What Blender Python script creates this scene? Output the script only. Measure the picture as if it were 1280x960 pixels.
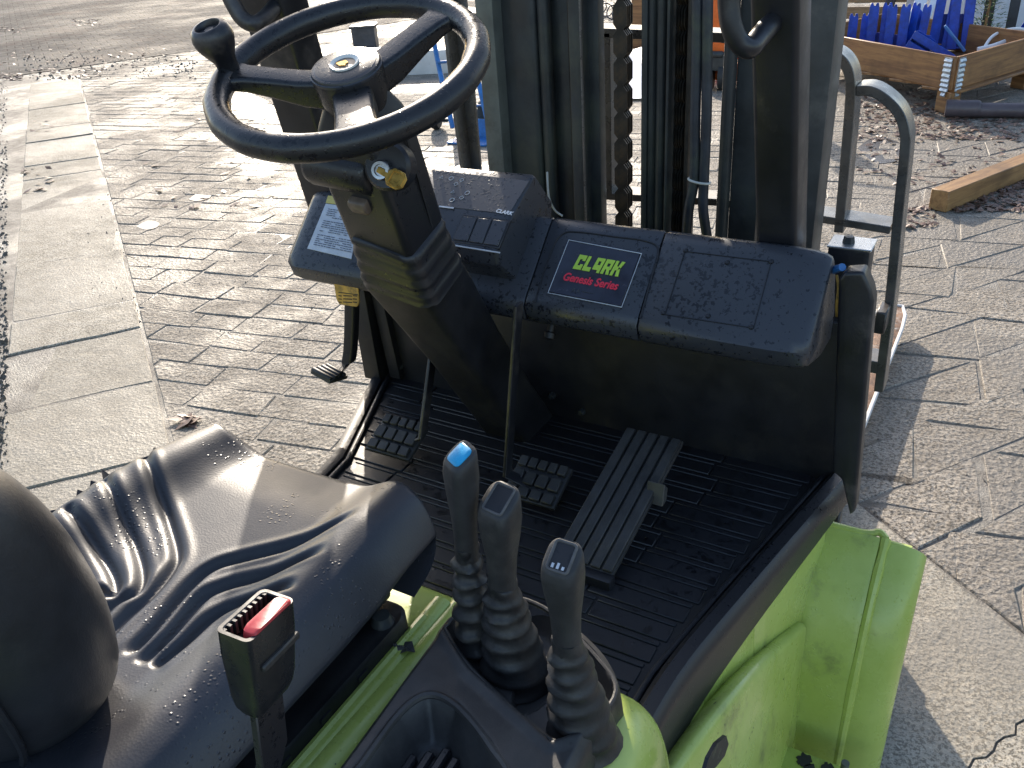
import bpy, bmesh, math, random
from mathutils import Vector, Matrix
random.seed(7)
for o in list(bpy.data.objects): bpy.data.objects.remove(o)
S = bpy.context.scene
COL = S.collection
R = math.radians
# ------------------------------------------------------------------ camera
CAM = Vector((.68, 0, 1.60)); FPX = 1075.
cr = Vector((.8651, .4966, -.0686)); cd = Vector((.1940, -.4594, -.8668)); cf = Vector((-.4623, .7365, -.4939))
cf.normalize(); cr = (cr - cf*cr.dot(cf)).normalized(); cd = cf.cross(cr)
camd = bpy.data.cameras.new('camera'); camo = bpy.data.objects.new('camera', camd); COL.objects.link(camo)
m3 = Matrix((cr, -cd, -cf)).transposed()
camo.matrix_world = Matrix.Translation(CAM) @ m3.to_4x4()
camd.sensor_fit = 'HORIZONTAL'; camd.sensor_width = 36; camd.lens = FPX/1280*36
camd.clip_start = .02; camd.clip_end = 500
S.camera = camo
# ------------------------------------------------------------------ sky and sun
SUN_EL = R(24); SUN_AZ = math.atan2(-.616, .788)          # azimuth measured from +Y towards +X
W = bpy.data.worlds.new('World'); S.world = W; W.use_nodes = True
nt = W.node_tree; nt.nodes.clear()
sky = nt.nodes.new('ShaderNodeTexSky'); sky.sky_type = 'NISHITA'; sky.sun_disc = False
sky.dust_density = 1.6; sky.sun_elevation = SUN_EL; sky.sun_rotation = SUN_AZ
bg = nt.nodes.new('ShaderNodeBackground'); bg.inputs[1].default_value = .12
wo = nt.nodes.new('ShaderNodeOutputWorld')
nt.links.new(sky.outputs[0], bg.inputs[0]); nt.links.new(bg.outputs[0], wo.inputs[0])
sl = bpy.data.lights.new('sun', 'SUN'); sl.energy = 2.9; sl.angle = R(.5); sl.color = (1, .89, .75)
so = bpy.data.objects.new('sun', sl); COL.objects.link(so)
sd = Vector((math.sin(SUN_AZ)*math.cos(SUN_EL), math.cos(SUN_AZ)*math.cos(SUN_EL), math.sin(SUN_EL)))
so.rotation_euler = sd.to_track_quat('Z', 'Y').to_euler(); so.location = sd*20
S.view_settings.view_transform = 'Standard'; S.view_settings.look = 'None'
S.view_settings.exposure = 1.4; S.view_settings.gamma = 1; S.view_settings.use_curve_mapping = False
S.render.engine = 'CYCLES'

# ------------------------------------------------------------------ helpers
def ray(u, v): return cr*((u-640)/FPX) + cd*((v-480)/FPX) + cf
def at(u, v, x=None, y=None, z=None):
    "photo pixel -> point on the plane x=, y= or z= of the yard"
    r = ray(u, v)
    t = (x-CAM.x)/r.x if x is not None else (y-CAM.y)/r.y if y is not None else (z-CAM.z)/r.z
    return CAM + r*t
def onpl(u, v, p0, n):
    r = ray(u, v); return CAM + r*((Vector(p0)-CAM).dot(n)/r.dot(n))
def pix(p):
    d = Vector(p)-CAM; w = d.dot(cf)
    return (640+FPX*d.dot(cr)/w, 480+FPX*d.dot(cd)/w, w)
V = Vector
def lerp(a, b, t): return a+(b-a)*t
def sstep(a, b, x):
    t = min(1, max(0, (x-a)/(b-a))); return t*t*(3-2*t)

class MB:
    def __init__(s): s.v = []; s.f = []
    def add(s, v, f):
        n = len(s.v); s.v += [V(p) for p in v]; s.f += [[i+n for i in q] for q in f]; return s
    def box(s, c, size, rot=None, taper=1):
        c = V(c); h = V(size)/2; vs = []
        for dz in (-1, 1):
            k = taper if dz > 0 else 1
            for dx, dy in ((-1, -1), (1, -1), (1, 1), (-1, 1)):
                p = V((dx*h.x*k, dy*h.y*k, dz*h.z))
                if rot is not None: p = rot @ p
                vs.append(c+p)
        return s.add(vs, [(3, 2, 1, 0), (4, 5, 6, 7), (0, 1, 5, 4), (1, 2, 6, 5), (2, 3, 7, 6), (3, 0, 4, 7)])
    def prism(s, poly, vec):
        poly = [V(p) for p in poly]; vec = V(vec); n = len(poly)
        f = [list(range(n))[::-1], [i+n for i in range(n)]]
        f += [[i, (i+1) % n, (i+1) % n+n, i+n] for i in range(n)]
        return s.add(poly+[p+vec for p in poly], f)
    def loft(s, rings, cap=True, closed=False):
        n = len(rings[0]); vs = [p for r in rings for p in r]; f = []
        m = len(rings)
        for i in range(m if closed else m-1):
            a = i*n; b = ((i+1) % m)*n
            for j in range(n): f.append([a+j, a+(j+1) % n, b+(j+1) % n, b+j])
        if cap and not closed: f += [list(range(n))[::-1], [(m-1)*n+j for j in range(n)]]
        return s.add(vs, f)
    def tube(s, pts, rad, seg=10, closed=False, cap=True, flat=1):
        pts = [V(p) for p in pts]; n = len(pts); rings = []; up = None
        for i, p in enumerate(pts):
            if closed: t = pts[(i+1) % n]-pts[i-1]
            else: t = pts[min(i+1, n-1)]-pts[max(i-1, 0)]
            t.normalize()
            if up is None:
                up = V((0, 0, 1)) if abs(t.z) < .9 else V((1, 0, 0))
            side = t.cross(up).normalized(); up = side.cross(t).normalized()
            r = rad[i] if isinstance(rad, (list, tuple)) else rad
            rings.append([p+side*(r*math.cos(k*2*math.pi/seg))+up*(r*flat*math.sin(k*2*math.pi/seg)) for k in range(seg)])
        return s.loft(rings, cap, closed)
    def lathe(s, prof, org, axis, seg=24, xdir=None):
        axis = V(axis).normalized(); org = V(org)
        a = (V(xdir) if xdir is not None else (V((1, 0, 0)) if abs(axis.x) < .9 else V((0, 1, 0))))
        a = (a-axis*a.dot(axis)).normalized(); b = axis.cross(a)
        rings = [[org+axis*h+(a*math.cos(k*2*math.pi/seg)+b*math.sin(k*2*math.pi/seg))*r for k in range(seg)] for r, h in prof]
        return s.loft(rings)
    def grid(s, fn, nu, nv):
        vs = [fn(i/(nu-1), j/(nv-1)) for j in range(nv) for i in range(nu)]
        f = [[j*nu+i, j*nu+i+1, (j+1)*nu+i+1, (j+1)*nu+i] for j in range(nv-1) for i in range(nu-1)]
        return s.add(vs, f)
    def strip(s, pts, wvec, tvec):
        "flat bar along pts, width wvec, thickness tvec (vector or list of vectors)"
        rings = []
        for i, p in enumerate(pts):
            w = V(wvec); t = V(tvec[i] if isinstance(tvec, list) else tvec); p = V(p)
            rings.append([p-w/2-t/2, p+w/2-t/2, p+w/2+t/2, p-w/2+t/2])
        return s.loft(rings)
def rrect(c, a, b, w, h, r, seg=3):
    "rounded rectangle ring, centre c, axes a,b, full sizes w,h"
    r = min(r, w/2*.999, h/2*.999); out = []
    for k, (sx, sy) in enumerate(((1, 1), (-1, 1), (-1, -1), (1, -1))):
        for i in range(seg+1):
            t = (k+i/seg)*math.pi/2
            out.append(V(c)+V(a)*(sx*(w/2-r)+r*math.cos(t))+V(b)*(sy*(h/2-r)+r*math.sin(t)))
    return out
def catmull(pts, n=6):
    pts = [V(p) for p in pts]; out = []
    for i in range(len(pts)-1):
        p0 = pts[max(i-1, 0)]; p1 = pts[i]; p2 = pts[i+1]; p3 = pts[min(i+2, len(pts)-1)]
        for k in range(n):
            t = k/n
            out.append(.5*((2*p1)+(p2-p0)*t+(2*p0-5*p1+4*p2-p3)*t*t+(3*p1-p0-3*p2+p3)*t**3))
    out.append(pts[-1]); return out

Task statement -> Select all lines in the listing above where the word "scene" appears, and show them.

Answer to the problem ->
What Blender Python script creates this scene? Output the script only. Measure the picture as if it were 1280x960 pixels.
S = bpy.context.scene